Commenting on Viktor Orban's visit to Kyiv and then to Moscow to discuss peace in the first week of Hungary taking over the rotating Presidency of the European Council, Fanni Lajko said in the joint program by the Center for Fundamental Rights (AK) and Hir FM called The Hour of Truth that "The Hungarian prime minister was showing how important peace is to him and is urging other member states to do the same,"
The AK analyst stressed:
there is nothing surprising in the launching of the process to establish peace because, unlike other member states, Hungary's rhetoric and actions line up.
It is very clear that EU citizens do not want war, said Petra Halko, senior analyst at the 21st Century Institute for Research. They also don't want to see a conflict in their neighborhood, and certainly do not want to be participants in a war.

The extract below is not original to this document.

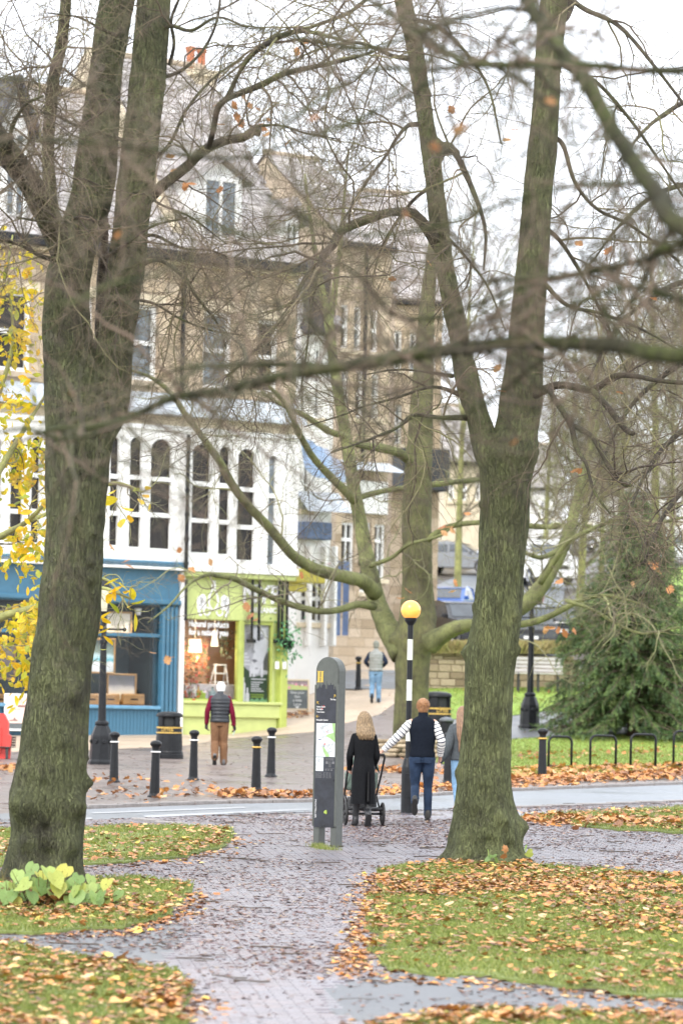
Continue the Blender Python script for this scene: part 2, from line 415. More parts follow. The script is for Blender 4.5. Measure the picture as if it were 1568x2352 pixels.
xs = np.unique(np.concatenate([np.arange(-200, -20, 12), np.arange(-20, 21, 1.0), np.arange(21, 220, 12)]))
ys = np.unique(np.concatenate([np.arange(-30, 14, 4), np.arange(14, 170, 1.0), np.arange(170, 420, 8), np.arange(420, 601, 30)]))
X, Y = np.meshgrid(xs, ys); nx, ny = len(xs), len(ys)
i = np.arange(ny - 1)[:, None] * nx; j = np.arange(nx - 1)[None]
gf = np.stack([i + j, i + j + 1, i + nx + j + 1, i + nx + j], -1).reshape(-1, 4)
MB().add(np.column_stack([X.ravel(), Y.ravel(), g(X, Y).ravel() - .06]), gf).build('ground', M_SOIL, kind='structure', smooth=True)

def strip(*p): return list(p)
# outlines in sketch pixels, carried well past the picture's edges
path_poly = [(-700, 2500), (-700, 1880), (190, 1884), (715, 1864), (900, 1861), (1184, 1852), (2250, 1820), (2250, 2500)]
PATH, PATHW = sheet('path', path_poly, -.004, M_PATH, .8)
road_poly = [(-700, 1935), (-700, 1883), (0, 1869), (190, 1859), (500, 1847), (715, 1843), (870, 1836), (1164, 1818), (1568, 1802), (2250, 1775),
             (2250, 1806), (1568, 1838), (1184, 1853), (900, 1862), (715, 1865), (200, 1884), (0, 1895)]
ROAD, ROADW = sheet('road', road_poly, .003, M_ROAD, .9)
plaza_poly = [(-700, 1885), (-700, 1740), (200, 1722), (420, 1712), (520, 1695), (715, 1680), (870, 1640), (905, 1600), (1010, 1600), (1000, 1740), (1290, 1800), (1568, 1790), (2250, 1762), (2250, 1776), (1568, 1803), (1164, 1819), (870, 1837), (715, 1844), (500, 1848), (190, 1860), (0, 1870)]
PLAZA, PLAZAW = sheet('plaza', plaza_poly, .001, M_PLAZA, .9)
tan_poly = [(-700, 1742), (-700, 1650), (655, 1650), (672, 1560), (680, 1500), (735, 1425), (850, 1415), (905, 1425), (930, 1480), (925, 1602), (870, 1642), (715, 1682), (520, 1697), (420, 1714), (200, 1724)]
TANP, TANW = sheet('pavement', tan_poly, .006, M_TAN, 1.0)
side_poly = [(700, 1583), (700, 1552), (770, 1540), (905, 1540), (930, 1552), (930, 1583)]
sheet('side_road', side_poly, .014, M_ROAD, 1.0)
hill_poly = [(905, 1425), (990, 1350), (1100, 1300), (1300, 1290), (1290, 1420), (1275, 1545), (1060, 1545), (985, 1500), (930, 1480)]
sheet('hill_road', hill_poly, .01, M_ROAD, 1.2)

lawnA = [(876, 2006), (960, 1992), (1100, 1986), (1240, 1993), (1400, 2006), (1568, 2024), (2250, 2075), (2250, 2345), (1568, 2302), (1384, 2276), (1184, 2256), (1060, 2243), (905, 2230), (868, 2185), (862, 2120), (872, 2060)]
lawnB = [(1010, 2330), (1300, 2330), (1568, 2345), (2250, 2385), (2250, 2600), (700, 2600), (820, 2380)]
lawnC = [(1196, 1880), (1300, 1872), (1568, 1857), (2250, 1825), (2250, 1965), (1568, 1916), (1420, 1908), (1309, 1896)]
lawnD = [(-600, 1930), (0, 1910), (190, 1904), (400, 1903), (520, 1906), (534, 1922), (505, 1950), (420, 1972), (300, 1984), (190, 1989), (0, 1993), (-600, 2010)]
lawnE = [(-600, 2060), (60, 2035), (150, 2022), (280, 2019), (400, 2030), (440, 2045), (425, 2080), (350, 2112), (275, 2134), (120, 2140), (0, 2146), (-600, 2175)]
lawnF = [(-600, 2195), (0, 2173), (110, 2192), (280, 2224), (390, 2244), (432, 2292), (405, 2352), (370, 2470), (340, 2600), (-600, 2600)]
LAWNS = []
for nm, p in (('lawn', lawnA), ('lawn', lawnB), ('lawn', lawnC), ('lawn', lawnD), ('lawn', lawnE), ('lawn', lawnF)):
    o, w = sheet(nm, p, .03, M_GRASS, .5, edge=.05, jag=.5); LAWNS.append(w)
strip_poly = [(-600, 2174), (0, 2147), (275, 2136), (350, 2116), (420, 2110), (440, 2150), (380, 2205), (280, 2220), (110, 2190), (0, 2172), (-600, 2194)]
sheet('asphalt_strip', strip_poly, .004, M_ASPH, .6)
strip2 = [(740, 2270), (905, 2232), (1060, 2245), (1384, 2279), (1568, 2304), (2250, 2347), (2250, 2383), (1568, 2343), (1300, 2328), (1010, 2328), (820, 2352), (760, 2330)]
sheet('asphalt_strip', strip2, .004, M_ASPH, .6)
lawnG = [(1000, 1752), (1010, 1722), (1120, 1704), (1300, 1690), (1568, 1684), (2250, 1670), (2250, 1745), (1568, 1768), (1290, 1790), (1180, 1790)]
o, LG = sheet('lawn', lawnG, .02, M_LAWN, .8)
lawnH = [(930, 1600), (950, 1566), (1060, 1573), (1300, 1580), (1500, 1560), (1568, 1545), (2250, 1500), (2250, 1655), (1568, 1672), (1330, 1640), (1260, 1633), (1150, 1648), (990, 1655)]
o, LH = sheet('lawn', lawnH, .02, M_LAWN, .8)
pathP = [(985, 1722), (990, 1656), (1150, 1649), (1260, 1634), (1330, 1641), (1568, 1673), (2250, 1658), (2250, 1669), (1568, 1683), (1300, 1689), (1120, 1703)]
sheet('park_path', pathP, .012, M_ASPH, .8)
hillL = [(1455, 1560), (1480, 1330), (1568, 1300), (2250, 1250), (2250, 1500), (1568, 1545)]
sheet('hillside_lawn', hillL, .02, M_LAWN, 1.5)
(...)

Establishing peace is thus politics in the classical sense of the term: representation of the people, she stressed.
Regarding the emerging European Parliamentary group Patriots for Europe, founded by among others Orban's Fidesz and the Christian Democrats alliance, Fanni Lajko said that the three founders, Czech Andrej Babis, Austrian Herbert Kickl and Viktor Orban, all attended and spoke at CPAC Hungary, the conservative event held on April 25-26. Hungary has managed to secure important allies and the list is expected grow, the analyst said.
"There are people in senior positions in the EU institutions who are not only suspected of corruption,"
Petra Halko pointed out, but have been proven to have been involved in actual cases of corruption. "It's blood-boiling, these people have no intention of changing the direction that the European Union has been heading in recent years," added the analyst from the 21st Century Research Institute.